Jakarta, JurnalBabel.com – Guru besar ilmu hukum Universitas Al Azhar Indonesia, Prof. Suparji Ahmad, menilai rumitnya regulasi di Indonesia menjadi salah satu biang kerok terjadinya budaya korupsi di Indonesia.
Menurutnya, regulasi yang berbelit-belit membuka peluang seseorang untuk melakukan korupsi.
“Penyebab yang lain saya kira karena faktor regulasi itu memberikan ruang terjadinya interpretasi tentang korupsi,” kata Prof. Suparji dalam acara diskusi virtual Forum Insan Cita bertemakan Agenda Pemberantasan Korupsi Kabinet Merah Putih, yang dihadiri oleh sejumlah guru besar dan juga doktoral bidang hukum dan HAM, Ahad (15/122024).
Prof Suparji menjelaskan, selama ini muncul perdebatan tentang interpretasi unsur kerugian keuangan negara dari tiga instansi penegak hukum yang melakukan upaya pemberantasan korupsi. Baik dari sisi Kepolisian, Kejaksaan maupun KPK.

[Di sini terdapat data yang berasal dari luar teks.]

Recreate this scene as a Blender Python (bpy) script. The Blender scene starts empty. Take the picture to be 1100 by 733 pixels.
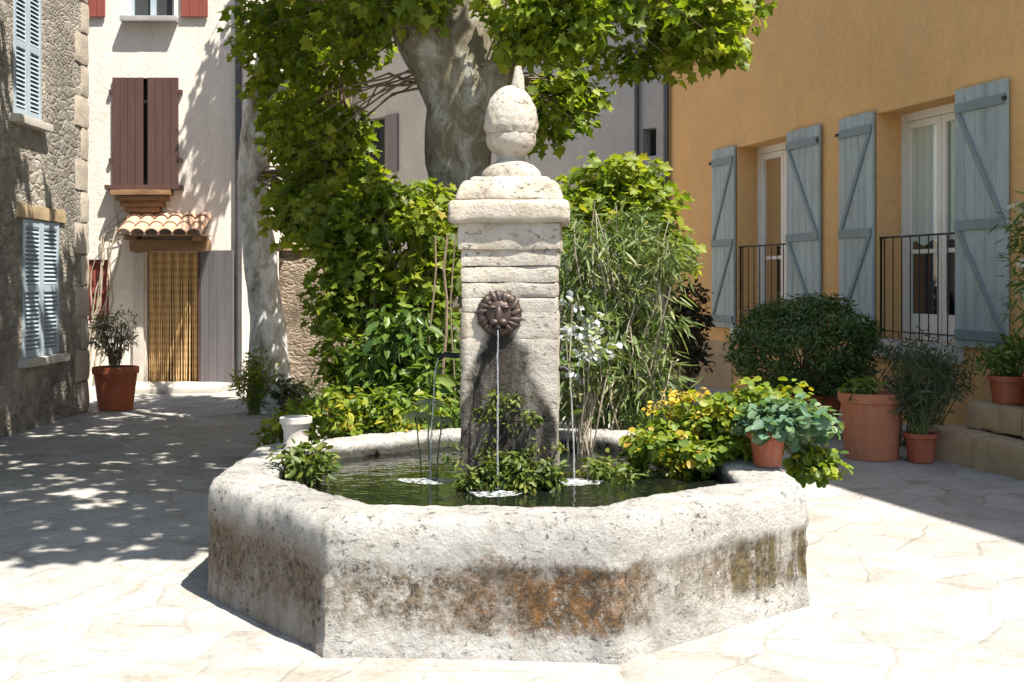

“Perdebatan tentang uang BUMN atau uang negara atau bukan, pendekatan gratifikasi dan suap atau bukan dan sebagainya. Secara regulasi masih menimbulkan persoalan yang kemudian membuka ruang terjadinya interpretasi oleh para penegak hukum,” jelasnya.
Ubah Aturan Kolonial
Direktur Solusi dan Advokasi Institut (SA Institut) ini berpandangan, aturan hukum dalam tindak pidana korupsi di Indonesia masih menggunakan warisan zaman kolonial, sehingga harus diubah untuk menyesuaikan perkembangan zaman.
Salah satu poin yang perlu diubah menurutnya adalah terkait pemenjaraan badan pelaku korupsi.
“Itu warisan kolonial yang kemudian masih sangat melekat, bahkan sangat dianggap berhasil ketika ada suatu penegakan hukum dalam korupsi kemudian dilakukan pemenjaraan,” kata Suparji seperti dilansir dari rmol.id.
Penyebab yang lain, lanjut dia, adalah praktik penegakkan hukum yang tidak independen, yang mempengaruhi sistem politik maupun ekonomi di Indonesia.
Dengan kata lain, ada upaya membuat aturan baru yang membuka celah untuk melakukan korupsi tanpa terkena asas hukum yang berlaku.
“Saya kira juga tersirat bahwa adanya satu praktik penegakan hukum yang kemudian tidak munculnya satu hukum yang betul-betul sebagai suatu yang independen,” tuturnya.
“Tetapi kemudian ada faktor-faktor yang mempengaruhi baik politik maupun ekonomi, yang kemudian pada akhirnya adalah menegaskan bahwa hukum itu sesuatu yang mestinya apa adanya tapi ternyatanya ada apa-apanya,” tegas Prof Suparji.